==== Supplied data ====

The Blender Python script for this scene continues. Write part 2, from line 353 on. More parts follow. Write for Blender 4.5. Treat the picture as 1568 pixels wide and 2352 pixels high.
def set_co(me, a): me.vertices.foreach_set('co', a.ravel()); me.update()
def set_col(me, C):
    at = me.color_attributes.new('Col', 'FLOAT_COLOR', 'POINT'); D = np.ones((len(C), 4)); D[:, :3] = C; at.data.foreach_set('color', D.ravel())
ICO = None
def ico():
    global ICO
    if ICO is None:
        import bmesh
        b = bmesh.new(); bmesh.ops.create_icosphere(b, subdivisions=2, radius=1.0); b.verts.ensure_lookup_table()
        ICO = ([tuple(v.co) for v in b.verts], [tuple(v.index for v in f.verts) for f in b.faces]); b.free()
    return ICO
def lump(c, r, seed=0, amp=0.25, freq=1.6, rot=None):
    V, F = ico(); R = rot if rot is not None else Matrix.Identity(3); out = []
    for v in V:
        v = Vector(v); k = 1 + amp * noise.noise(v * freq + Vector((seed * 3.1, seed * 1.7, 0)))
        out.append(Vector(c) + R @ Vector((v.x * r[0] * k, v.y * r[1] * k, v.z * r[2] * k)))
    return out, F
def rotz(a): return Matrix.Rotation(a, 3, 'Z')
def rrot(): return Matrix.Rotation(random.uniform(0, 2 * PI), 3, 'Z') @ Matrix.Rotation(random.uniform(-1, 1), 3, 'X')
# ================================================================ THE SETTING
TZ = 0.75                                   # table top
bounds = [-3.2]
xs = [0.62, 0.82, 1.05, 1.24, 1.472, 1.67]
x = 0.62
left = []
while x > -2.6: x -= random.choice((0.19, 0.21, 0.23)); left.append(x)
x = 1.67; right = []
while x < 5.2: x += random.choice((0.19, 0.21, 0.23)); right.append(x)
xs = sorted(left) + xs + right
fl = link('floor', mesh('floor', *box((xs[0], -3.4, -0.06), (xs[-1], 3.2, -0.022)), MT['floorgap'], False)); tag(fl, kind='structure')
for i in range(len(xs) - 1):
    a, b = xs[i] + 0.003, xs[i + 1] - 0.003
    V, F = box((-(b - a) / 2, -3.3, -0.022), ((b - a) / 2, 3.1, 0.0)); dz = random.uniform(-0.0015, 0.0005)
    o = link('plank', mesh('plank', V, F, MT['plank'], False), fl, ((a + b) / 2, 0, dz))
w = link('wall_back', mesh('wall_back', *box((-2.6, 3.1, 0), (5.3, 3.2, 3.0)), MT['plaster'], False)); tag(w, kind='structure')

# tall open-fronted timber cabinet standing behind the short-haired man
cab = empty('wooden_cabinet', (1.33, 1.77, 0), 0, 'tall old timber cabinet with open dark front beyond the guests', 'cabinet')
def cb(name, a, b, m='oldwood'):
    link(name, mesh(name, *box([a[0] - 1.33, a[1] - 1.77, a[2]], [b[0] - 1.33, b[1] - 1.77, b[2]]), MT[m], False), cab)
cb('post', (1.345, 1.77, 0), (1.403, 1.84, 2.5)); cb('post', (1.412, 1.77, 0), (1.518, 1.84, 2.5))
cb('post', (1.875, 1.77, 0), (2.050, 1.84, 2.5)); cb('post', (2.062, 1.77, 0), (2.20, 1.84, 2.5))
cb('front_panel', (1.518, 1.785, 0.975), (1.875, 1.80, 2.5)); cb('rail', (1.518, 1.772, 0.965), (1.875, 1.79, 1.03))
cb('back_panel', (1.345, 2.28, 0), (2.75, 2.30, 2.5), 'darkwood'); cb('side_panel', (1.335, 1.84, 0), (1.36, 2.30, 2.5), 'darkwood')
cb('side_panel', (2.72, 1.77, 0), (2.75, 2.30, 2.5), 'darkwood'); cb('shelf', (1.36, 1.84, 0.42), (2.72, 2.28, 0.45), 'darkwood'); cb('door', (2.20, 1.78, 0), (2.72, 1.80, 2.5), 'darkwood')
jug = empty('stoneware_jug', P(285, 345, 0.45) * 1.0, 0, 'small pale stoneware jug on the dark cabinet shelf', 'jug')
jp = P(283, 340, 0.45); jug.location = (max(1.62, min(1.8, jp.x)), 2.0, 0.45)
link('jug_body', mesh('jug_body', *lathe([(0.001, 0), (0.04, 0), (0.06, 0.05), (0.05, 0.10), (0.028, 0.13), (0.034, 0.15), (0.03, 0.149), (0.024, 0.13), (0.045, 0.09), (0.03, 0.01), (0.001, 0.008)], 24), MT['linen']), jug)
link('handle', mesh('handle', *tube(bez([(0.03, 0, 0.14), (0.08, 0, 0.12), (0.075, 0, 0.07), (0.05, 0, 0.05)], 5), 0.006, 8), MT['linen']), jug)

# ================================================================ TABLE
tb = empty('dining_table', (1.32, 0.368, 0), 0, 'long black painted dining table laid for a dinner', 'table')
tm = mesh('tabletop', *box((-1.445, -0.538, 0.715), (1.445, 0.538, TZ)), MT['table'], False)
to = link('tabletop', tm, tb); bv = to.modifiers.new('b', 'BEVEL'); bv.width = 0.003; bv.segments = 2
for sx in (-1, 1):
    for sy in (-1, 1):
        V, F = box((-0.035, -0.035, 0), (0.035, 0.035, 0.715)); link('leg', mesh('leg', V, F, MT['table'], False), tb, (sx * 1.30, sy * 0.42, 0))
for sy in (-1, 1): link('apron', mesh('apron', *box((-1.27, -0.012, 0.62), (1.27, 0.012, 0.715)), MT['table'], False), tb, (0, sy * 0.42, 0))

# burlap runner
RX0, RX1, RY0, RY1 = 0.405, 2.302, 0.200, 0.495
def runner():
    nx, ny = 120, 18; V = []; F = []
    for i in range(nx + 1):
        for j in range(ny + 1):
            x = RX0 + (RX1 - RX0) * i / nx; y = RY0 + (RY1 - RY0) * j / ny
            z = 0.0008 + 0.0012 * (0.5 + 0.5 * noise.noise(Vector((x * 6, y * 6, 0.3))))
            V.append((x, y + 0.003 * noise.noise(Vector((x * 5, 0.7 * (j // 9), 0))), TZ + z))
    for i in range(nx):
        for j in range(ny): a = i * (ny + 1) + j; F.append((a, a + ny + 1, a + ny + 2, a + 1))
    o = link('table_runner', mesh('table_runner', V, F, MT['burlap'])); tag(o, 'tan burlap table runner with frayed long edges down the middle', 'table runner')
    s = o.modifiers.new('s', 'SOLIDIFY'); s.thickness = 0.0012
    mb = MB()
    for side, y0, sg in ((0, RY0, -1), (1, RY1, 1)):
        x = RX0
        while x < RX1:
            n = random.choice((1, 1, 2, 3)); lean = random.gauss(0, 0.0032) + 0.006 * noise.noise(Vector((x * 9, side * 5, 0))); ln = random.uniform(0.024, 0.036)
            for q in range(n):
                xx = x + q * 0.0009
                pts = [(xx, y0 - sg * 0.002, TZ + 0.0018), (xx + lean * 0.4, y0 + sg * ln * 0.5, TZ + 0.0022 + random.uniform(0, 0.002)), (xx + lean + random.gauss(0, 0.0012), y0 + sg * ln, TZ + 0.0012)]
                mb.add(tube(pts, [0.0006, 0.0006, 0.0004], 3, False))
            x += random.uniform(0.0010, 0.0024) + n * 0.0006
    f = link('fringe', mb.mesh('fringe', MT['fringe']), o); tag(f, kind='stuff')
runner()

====

Write the data back out verbatim.

**Correct answer**
The Blender Python script for this scene continues. Write part 2, from line 353 on. More parts follow. Write for Blender 4.5. Treat the picture as 1568 pixels wide and 2352 pixels high.
def set_co(me, a): me.vertices.foreach_set('co', a.ravel()); me.update()
def set_col(me, C):
    at = me.color_attributes.new('Col', 'FLOAT_COLOR', 'POINT'); D = np.ones((len(C), 4)); D[:, :3] = C; at.data.foreach_set('color', D.ravel())
ICO = None
def ico():
    global ICO
    if ICO is None:
        import bmesh
        b = bmesh.new(); bmesh.ops.create_icosphere(b, subdivisions=2, radius=1.0); b.verts.ensure_lookup_table()
        ICO = ([tuple(v.co) for v in b.verts], [tuple(v.index for v in f.verts) for f in b.faces]); b.free()
    return ICO
def lump(c, r, seed=0, amp=0.25, freq=1.6, rot=None):
    V, F = ico(); R = rot if rot is not None else Matrix.Identity(3); out = []
    for v in V:
        v = Vector(v); k = 1 + amp * noise.noise(v * freq + Vector((seed * 3.1, seed * 1.7, 0)))
        out.append(Vector(c) + R @ Vector((v.x * r[0] * k, v.y * r[1] * k, v.z * r[2] * k)))
    return out, F
def rotz(a): return Matrix.Rotation(a, 3, 'Z')
def rrot(): return Matrix.Rotation(random.uniform(0, 2 * PI), 3, 'Z') @ Matrix.Rotation(random.uniform(-1, 1), 3, 'X')
# ================================================================ THE SETTING
TZ = 0.75                                   # table top
bounds = [-3.2]
xs = [0.62, 0.82, 1.05, 1.24, 1.472, 1.67]
x = 0.62
left = []
while x > -2.6: x -= random.choice((0.19, 0.21, 0.23)); left.append(x)
x = 1.67; right = []
while x < 5.2: x += random.choice((0.19, 0.21, 0.23)); right.append(x)
xs = sorted(left) + xs + right
fl = link('floor', mesh('floor', *box((xs[0], -3.4, -0.06), (xs[-1], 3.2, -0.022)), MT['floorgap'], False)); tag(fl, kind='structure')
for i in range(len(xs) - 1):
    a, b = xs[i] + 0.003, xs[i + 1] - 0.003
    V, F = box((-(b - a) / 2, -3.3, -0.022), ((b - a) / 2, 3.1, 0.0)); dz = random.uniform(-0.0015, 0.0005)
    o = link('plank', mesh('plank', V, F, MT['plank'], False), fl, ((a + b) / 2, 0, dz))
w = link('wall_back', mesh('wall_back', *box((-2.6, 3.1, 0), (5.3, 3.2, 3.0)), MT['plaster'], False)); tag(w, kind='structure')

# tall open-fronted timber cabinet standing behind the short-haired man
cab = empty('wooden_cabinet', (1.33, 1.77, 0), 0, 'tall old timber cabinet with open dark front beyond the guests', 'cabinet')
def cb(name, a, b, m='oldwood'):
    link(name, mesh(name, *box([a[0] - 1.33, a[1] - 1.77, a[2]], [b[0] - 1.33, b[1] - 1.77, b[2]]), MT[m], False), cab)
cb('post', (1.345, 1.77, 0), (1.403, 1.84, 2.5)); cb('post', (1.412, 1.77, 0), (1.518, 1.84, 2.5))
cb('post', (1.875, 1.77, 0), (2.050, 1.84, 2.5)); cb('post', (2.062, 1.77, 0), (2.20, 1.84, 2.5))
cb('front_panel', (1.518, 1.785, 0.975), (1.875, 1.80, 2.5)); cb('rail', (1.518, 1.772, 0.965), (1.875, 1.79, 1.03))
cb('back_panel', (1.345, 2.28, 0), (2.75, 2.30, 2.5), 'darkwood'); cb('side_panel', (1.335, 1.84, 0), (1.36, 2.30, 2.5), 'darkwood')
cb('side_panel', (2.72, 1.77, 0), (2.75, 2.30, 2.5), 'darkwood'); cb('shelf', (1.36, 1.84, 0.42), (2.72, 2.28, 0.45), 'darkwood'); cb('door', (2.20, 1.78, 0), (2.72, 1.80, 2.5), 'darkwood')
jug = empty('stoneware_jug', P(285, 345, 0.45) * 1.0, 0, 'small pale stoneware jug on the dark cabinet shelf', 'jug')
jp = P(283, 340, 0.45); jug.location = (max(1.62, min(1.8, jp.x)), 2.0, 0.45)
link('jug_body', mesh('jug_body', *lathe([(0.001, 0), (0.04, 0), (0.06, 0.05), (0.05, 0.10), (0.028, 0.13), (0.034, 0.15), (0.03, 0.149), (0.024, 0.13), (0.045, 0.09), (0.03, 0.01), (0.001, 0.008)], 24), MT['linen']), jug)
link('handle', mesh('handle', *tube(bez([(0.03, 0, 0.14), (0.08, 0, 0.12), (0.075, 0, 0.07), (0.05, 0, 0.05)], 5), 0.006, 8), MT['linen']), jug)

# ================================================================ TABLE
tb = empty('dining_table', (1.32, 0.368, 0), 0, 'long black painted dining table laid for a dinner', 'table')
tm = mesh('tabletop', *box((-1.445, -0.538, 0.715), (1.445, 0.538, TZ)), MT['table'], False)
to = link('tabletop', tm, tb); bv = to.modifiers.new('b', 'BEVEL'); bv.width = 0.003; bv.segments = 2
for sx in (-1, 1):
    for sy in (-1, 1):
        V, F = box((-0.035, -0.035, 0), (0.035, 0.035, 0.715)); link('leg', mesh('leg', V, F, MT['table'], False), tb, (sx * 1.30, sy * 0.42, 0))
for sy in (-1, 1): link('apron', mesh('apron', *box((-1.27, -0.012, 0.62), (1.27, 0.012, 0.715)), MT['table'], False), tb, (0, sy * 0.42, 0))

# burlap runner
RX0, RX1, RY0, RY1 = 0.405, 2.302, 0.200, 0.495
def runner():
    nx, ny = 120, 18; V = []; F = []
    for i in range(nx + 1):
        for j in range(ny + 1):
            x = RX0 + (RX1 - RX0) * i / nx; y = RY0 + (RY1 - RY0) * j / ny
            z = 0.0008 + 0.0012 * (0.5 + 0.5 * noise.noise(Vector((x * 6, y * 6, 0.3))))
            V.append((x, y + 0.003 * noise.noise(Vector((x * 5, 0.7 * (j // 9), 0))), TZ + z))
    for i in range(nx):
        for j in range(ny): a = i * (ny + 1) + j; F.append((a, a + ny + 1, a + ny + 2, a + 1))
    o = link('table_runner', mesh('table_runner', V, F, MT['burlap'])); tag(o, 'tan burlap table runner with frayed long edges down the middle', 'table runner')
    s = o.modifiers.new('s', 'SOLIDIFY'); s.thickness = 0.0012
    mb = MB()
    for side, y0, sg in ((0, RY0, -1), (1, RY1, 1)):
        x = RX0
        while x < RX1:
            n = random.choice((1, 1, 2, 3)); lean = random.gauss(0, 0.0032) + 0.006 * noise.noise(Vector((x * 9, side * 5, 0))); ln = random.uniform(0.024, 0.036)
            for q in range(n):
                xx = x + q * 0.0009
                pts = [(xx, y0 - sg * 0.002, TZ + 0.0018), (xx + lean * 0.4, y0 + sg * ln * 0.5, TZ + 0.0022 + random.uniform(0, 0.002)), (xx + lean + random.gauss(0, 0.0012), y0 + sg * ln, TZ + 0.0012)]
                mb.add(tube(pts, [0.0006, 0.0006, 0.0004], 3, False))
            x += random.uniform(0.0010, 0.0024) + n * 0.0006
    f = link('fringe', mb.mesh('fringe', MT['fringe']), o); tag(f, kind='stuff')
runner()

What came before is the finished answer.